■ **SOURCE EXCERPT**:
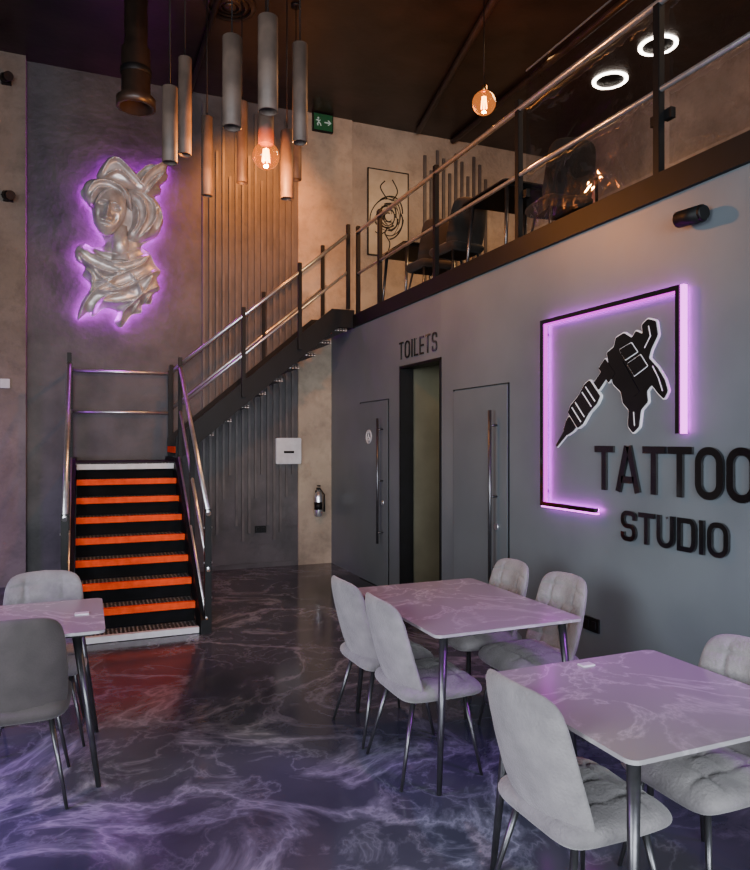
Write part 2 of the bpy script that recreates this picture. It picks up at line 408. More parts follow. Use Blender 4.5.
for xa in(SX0-.04,SX1+.04):
    post(xa,SY0-.02,0,1.06,.028); post(xa,SY0+.93,.5,1.75); post(xa,yl,1.2,2.56)
    for dz,r in((1.04,.021),(.56,.016)):
        sr('handrail',(xa,SY0-.06,dz-.02),(xa,yl,dz+1.41-.0),r,'steel')
    for z in(.3,.6,.9):
        sr('bolt',(xa-.036,SY0-.02,z),(xa+.036,SY0-.02,z),.009,'steel',8)
post(SX0-.04,WY-.08,1.2,2.5); post(SX1+.03,WY-.08,1.41,2.5)
for z in(2.46,1.98):
    sr('handrail',(SX0-.04,WY-.08,z),(SX1+.03,WY-.08,z),.018,'steel')
    sr('handrail',(SX0-.04,yl,z),(SX0-.04,WY-.08,z),.018,'steel')
sb('landing_leg',SX0,SX0+.06,WY-.14,WY-.08,0,1.36,'black'); sb('landing_leg',SX1-.06,SX1,WY-.14,WY-.08,0,1.36,'black')
sb('landing_leg',SX1-.04,SX1+.02,yl+.1,yl+.16,0,1.2,'black')
UX0=SX1+.0; UX1=2.98; NU=11; uh=(3.17-1.41)/NU; ur=(UX1-UX0)/(NU-1+.2); UY0,UY1=8.05,8.88
def ux(i): return UX0+ur*i
for i in range(NU-1):
    z=1.41+uh*(i+1); x=ux(i)
    tr=sb('tread',x,x+ur+.02,UY0+.0,UY1-.03,z-.03,z,'tread')
    bm=bmesh.new(); addbox(bm,-(ur+.02)/2-.006,-(ur+.02)/2+.03,-(UY1-UY0)/2+.02,(UY1-UY0)/2-.03,-.035,.034)
    mesh('nosing',bm,'orange',tr)
def slab_xz(name,y0,y1,pts,mat):
    bm=bmesh.new()
    A=[bm.verts.new((x-OX,y0-OY,z)) for x,z in pts]; B=[bm.verts.new((x-OX,y1-OY,z)) for x,z in pts]
    bm.faces.new(A); bm.faces.new(B[::-1]); n=len(pts)
    for i in range(n): bm.faces.new((A[i],A[(i+1)%n],B[(i+1)%n],B[i]))
    return mesh(name,bm,mat,st)
for ya in(UY0-.03,UY1-.03):
    slab_xz('stringer',ya,ya+.03,[(UX0,1.40),(UX0,1.68),(UX1-.22,3.24),(UX1+.07,3.24),(UX1+.07,3.02),(UX1-.14,3.02)],'black')
slab_xz('upper_platform',UY0,WY-.03,[(UX1-.1,3.10),(UX1-.1,3.17),(WX+.02,3.17),(WX+.02,3.10)],'tread')
sl=(3.17-1.41)/(UX1-UX0)
for ya,full in((UY0-.05,True),(UY1+.02,False)):
    for x in((UX0+.75,UX0+1.42,UX1-.02) if full else (UX0+.05,UX0+1.2,UX1-.05)):
        zb=1.5+sl*(x-UX0); post(x,ya,zb-.0,zb+1.03)
    for dz,r in((1.0,.021),(.55,.016)):
        x1=UX1; sr('handrail',(UX0+.04,ya,1.48+dz),(x1,ya,1.48+dz+sl*(x1-UX0-.04)-.04),r,'steel')

# ---------------- mezzanine railing ----------------
mr=empty('mezzanine_railing',(WX+.02,3.0,3.17),'black steel posts with brushed steel rails along mezzanine edge','railing')
def mb(name,x0,x1,y0,y1,z0,z1,mat,bev=0): return box(name,x0-mr.location.x,x1-mr.location.x,y0-3,y1-3,z0-3.17,z1-3.17,mat,mr,bev)
ys=[7.98,7.3,5.93,4.55,3.13,1.75,.4,-1]
for y in ys: mb('post',WX+.0,WX+.045,y-.025,y+.025,3.17,4.26,'black',.003)
for z,r in((4.19,.022),(3.68,.017)):
    rod('handrail',(0,8.0-3,z-3.17),(0,-1-3,z-3.17),r,'steel',mr)
for a,b in((4.55,3.13),(3.13,1.75),(1.75,.4)):
    bm=bmesh.new(); y0,y1=b+.05-3,a-.05-3
    bm.faces.new([bm.verts.new(p) for p in((.034,y0,.07),(.034,y1,.07),(.034,y1,1.30),(.034,y0,1.30))])
    mesh('glass_panel',bm,'glass',mr)
    bm=bmesh.new(); addbox(bm,.030,.038,y0,y1,1.295,1.305); mesh('glass_edge',bm,'steel',mr)
    for q in(a-.05,b+.05):
        mb('glass_clamp',WX+.035,WX+.07,q-.03,q+.03,3.5,3.56,'black')

# ---------------- chairs ----------------
def chair(vel,label,group,loc,rot):
    e=empty('dining_chair',loc,label,'chair',group,rot)
    def hs(x,y,s):
        if s<0: return -.004
        g=0
        for c in(-.11,0,.11): g+=math.exp(-((y-c)/.010)**2)
        for c in(-.115,0,.115): g+=math.exp(-((x-c)/.010)**2)
        return .016*(1-(x/.24)**2)*(1-(y/.23)**2)-.012*min(g,1.1)
    pillow('seat',.232,.225,.047,6,lambda x,y,h:(x*(1-.06*(y<0)*(-y/.22)),y+.02,.430+h-.03*max(0,(y-.12)/.1)**2*.5),vel,e,hfun=hs,rings=24,seg=96)
    def hb(x,y,s):
        if s<0: return 0
        g=0
        for c in(-.12,-.02,.08,.17): g+=math.exp(-((y-c)/.010)**2)
        for c in(-.11,0,.11): g+=math.exp(-((x-c)/.010)**2)
        return .010-.013*min(g,1.1)
    def wb(x,y,h):
        v=(y+.24)/.48
        w=1.0-.13*v*v-.05*(1-v)**3
        lean=-.178-.095*v + .03*(1-v)**3
        wrap=.06*(x/.22)**2*(1-.25*v)
        return (x*w, lean+wrap+h, .405+.475*v-.018*(x/.22)**2*v)
    pillow('backrest',.226,.24,.027,7,wb,vel,e,hfun=hb,rings=24,seg=112)
    bm=bmesh.new(); addbox(bm,-.15,.15,-.14,.17,.378,.395)
    mesh('seat_frame',bm,'black',e)
    for sx in(-1,1):
        for sy in(-1,1):
            rod('leg',(sx*.145,.015+sy*.14,.39),(sx*.215,.0+sy*.205+(-.015 if sy<0 else .01),0),.013,'gun',e,r1=.0075)
    return e
G='velvet dining chairs'
L1='pale grey velvet dining chair with dark metal legs, at marble table'
c0=chair('velvet',L1,G,(1.59,3.20,0),-math.pi/2)
copy_tree(c0,(1.58,3.70,0),-math.pi/2+.04)
copy_tree(c0,(2.32,3.30,0),math.pi/2)
copy_tree(c0,(2.30,3.82,0),math.pi/2-.05)
copy_tree(c0,(1.535,1.93,0),-math.pi/2+.03)
copy_tree(c0,(2.13,1.93,0),math.pi/2)
copy_tree(c0,(-.22,4.30,0),math.pi)
c1=chair('velvetd','dark taupe velvet dining chair with its back turned, at marble table',G,(-.29,3.64,0),0)
c2=chair('velvetm','dark upholstered chair beside mezzanine table','mezzanine chairs',(3.62,4.75,3.15),math.radians(-10))
copy_tree(c2,(3.50,6.25,3.15),math.radians(5)); copy_tree(c2,(3.55,6.95,3.15),math.radians(0)); copy_tree(c2,(4.5,5.0,3.15),math.radians(70))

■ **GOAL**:
All of the data above should be transcribed verbatim, with pictures omitted.

■ **SOLUTION FOR THIS EXERCISE**:
Write part 2 of the bpy script that recreates this picture. It picks up at line 408. More parts follow. Use Blender 4.5.
for xa in(SX0-.04,SX1+.04):
    post(xa,SY0-.02,0,1.06,.028); post(xa,SY0+.93,.5,1.75); post(xa,yl,1.2,2.56)
    for dz,r in((1.04,.021),(.56,.016)):
        sr('handrail',(xa,SY0-.06,dz-.02),(xa,yl,dz+1.41-.0),r,'steel')
    for z in(.3,.6,.9):
        sr('bolt',(xa-.036,SY0-.02,z),(xa+.036,SY0-.02,z),.009,'steel',8)
post(SX0-.04,WY-.08,1.2,2.5); post(SX1+.03,WY-.08,1.41,2.5)
for z in(2.46,1.98):
    sr('handrail',(SX0-.04,WY-.08,z),(SX1+.03,WY-.08,z),.018,'steel')
    sr('handrail',(SX0-.04,yl,z),(SX0-.04,WY-.08,z),.018,'steel')
sb('landing_leg',SX0,SX0+.06,WY-.14,WY-.08,0,1.36,'black'); sb('landing_leg',SX1-.06,SX1,WY-.14,WY-.08,0,1.36,'black')
sb('landing_leg',SX1-.04,SX1+.02,yl+.1,yl+.16,0,1.2,'black')
UX0=SX1+.0; UX1=2.98; NU=11; uh=(3.17-1.41)/NU; ur=(UX1-UX0)/(NU-1+.2); UY0,UY1=8.05,8.88
def ux(i): return UX0+ur*i
for i in range(NU-1):
    z=1.41+uh*(i+1); x=ux(i)
    tr=sb('tread',x,x+ur+.02,UY0+.0,UY1-.03,z-.03,z,'tread')
    bm=bmesh.new(); addbox(bm,-(ur+.02)/2-.006,-(ur+.02)/2+.03,-(UY1-UY0)/2+.02,(UY1-UY0)/2-.03,-.035,.034)
    mesh('nosing',bm,'orange',tr)
def slab_xz(name,y0,y1,pts,mat):
    bm=bmesh.new()
    A=[bm.verts.new((x-OX,y0-OY,z)) for x,z in pts]; B=[bm.verts.new((x-OX,y1-OY,z)) for x,z in pts]
    bm.faces.new(A); bm.faces.new(B[::-1]); n=len(pts)
    for i in range(n): bm.faces.new((A[i],A[(i+1)%n],B[(i+1)%n],B[i]))
    return mesh(name,bm,mat,st)
for ya in(UY0-.03,UY1-.03):
    slab_xz('stringer',ya,ya+.03,[(UX0,1.40),(UX0,1.68),(UX1-.22,3.24),(UX1+.07,3.24),(UX1+.07,3.02),(UX1-.14,3.02)],'black')
slab_xz('upper_platform',UY0,WY-.03,[(UX1-.1,3.10),(UX1-.1,3.17),(WX+.02,3.17),(WX+.02,3.10)],'tread')
sl=(3.17-1.41)/(UX1-UX0)
for ya,full in((UY0-.05,True),(UY1+.02,False)):
    for x in((UX0+.75,UX0+1.42,UX1-.02) if full else (UX0+.05,UX0+1.2,UX1-.05)):
        zb=1.5+sl*(x-UX0); post(x,ya,zb-.0,zb+1.03)
    for dz,r in((1.0,.021),(.55,.016)):
        x1=UX1; sr('handrail',(UX0+.04,ya,1.48+dz),(x1,ya,1.48+dz+sl*(x1-UX0-.04)-.04),r,'steel')

# ---------------- mezzanine railing ----------------
mr=empty('mezzanine_railing',(WX+.02,3.0,3.17),'black steel posts with brushed steel rails along mezzanine edge','railing')
def mb(name,x0,x1,y0,y1,z0,z1,mat,bev=0): return box(name,x0-mr.location.x,x1-mr.location.x,y0-3,y1-3,z0-3.17,z1-3.17,mat,mr,bev)
ys=[7.98,7.3,5.93,4.55,3.13,1.75,.4,-1]
for y in ys: mb('post',WX+.0,WX+.045,y-.025,y+.025,3.17,4.26,'black',.003)
for z,r in((4.19,.022),(3.68,.017)):
    rod('handrail',(0,8.0-3,z-3.17),(0,-1-3,z-3.17),r,'steel',mr)
for a,b in((4.55,3.13),(3.13,1.75),(1.75,.4)):
    bm=bmesh.new(); y0,y1=b+.05-3,a-.05-3
    bm.faces.new([bm.verts.new(p) for p in((.034,y0,.07),(.034,y1,.07),(.034,y1,1.30),(.034,y0,1.30))])
    mesh('glass_panel',bm,'glass',mr)
    bm=bmesh.new(); addbox(bm,.030,.038,y0,y1,1.295,1.305); mesh('glass_edge',bm,'steel',mr)
    for q in(a-.05,b+.05):
        mb('glass_clamp',WX+.035,WX+.07,q-.03,q+.03,3.5,3.56,'black')

# ---------------- chairs ----------------
def chair(vel,label,group,loc,rot):
    e=empty('dining_chair',loc,label,'chair',group,rot)
    def hs(x,y,s):
        if s<0: return -.004
        g=0
        for c in(-.11,0,.11): g+=math.exp(-((y-c)/.010)**2)
        for c in(-.115,0,.115): g+=math.exp(-((x-c)/.010)**2)
        return .016*(1-(x/.24)**2)*(1-(y/.23)**2)-.012*min(g,1.1)
    pillow('seat',.232,.225,.047,6,lambda x,y,h:(x*(1-.06*(y<0)*(-y/.22)),y+.02,.430+h-.03*max(0,(y-.12)/.1)**2*.5),vel,e,hfun=hs,rings=24,seg=96)
    def hb(x,y,s):
        if s<0: return 0
        g=0
        for c in(-.12,-.02,.08,.17): g+=math.exp(-((y-c)/.010)**2)
        for c in(-.11,0,.11): g+=math.exp(-((x-c)/.010)**2)
        return .010-.013*min(g,1.1)
    def wb(x,y,h):
        v=(y+.24)/.48
        w=1.0-.13*v*v-.05*(1-v)**3
        lean=-.178-.095*v + .03*(1-v)**3
        wrap=.06*(x/.22)**2*(1-.25*v)
        return (x*w, lean+wrap+h, .405+.475*v-.018*(x/.22)**2*v)
    pillow('backrest',.226,.24,.027,7,wb,vel,e,hfun=hb,rings=24,seg=112)
    bm=bmesh.new(); addbox(bm,-.15,.15,-.14,.17,.378,.395)
    mesh('seat_frame',bm,'black',e)
    for sx in(-1,1):
        for sy in(-1,1):
            rod('leg',(sx*.145,.015+sy*.14,.39),(sx*.215,.0+sy*.205+(-.015 if sy<0 else .01),0),.013,'gun',e,r1=.0075)
    return e
G='velvet dining chairs'
L1='pale grey velvet dining chair with dark metal legs, at marble table'
c0=chair('velvet',L1,G,(1.59,3.20,0),-math.pi/2)
copy_tree(c0,(1.58,3.70,0),-math.pi/2+.04)
copy_tree(c0,(2.32,3.30,0),math.pi/2)
copy_tree(c0,(2.30,3.82,0),math.pi/2-.05)
copy_tree(c0,(1.535,1.93,0),-math.pi/2+.03)
copy_tree(c0,(2.13,1.93,0),math.pi/2)
copy_tree(c0,(-.22,4.30,0),math.pi)
c1=chair('velvetd','dark taupe velvet dining chair with its back turned, at marble table',G,(-.29,3.64,0),0)
c2=chair('velvetm','dark upholstered chair beside mezzanine table','mezzanine chairs',(3.62,4.75,3.15),math.radians(-10))
copy_tree(c2,(3.50,6.25,3.15),math.radians(5)); copy_tree(c2,(3.55,6.95,3.15),math.radians(0)); copy_tree(c2,(4.5,5.0,3.15),math.radians(70))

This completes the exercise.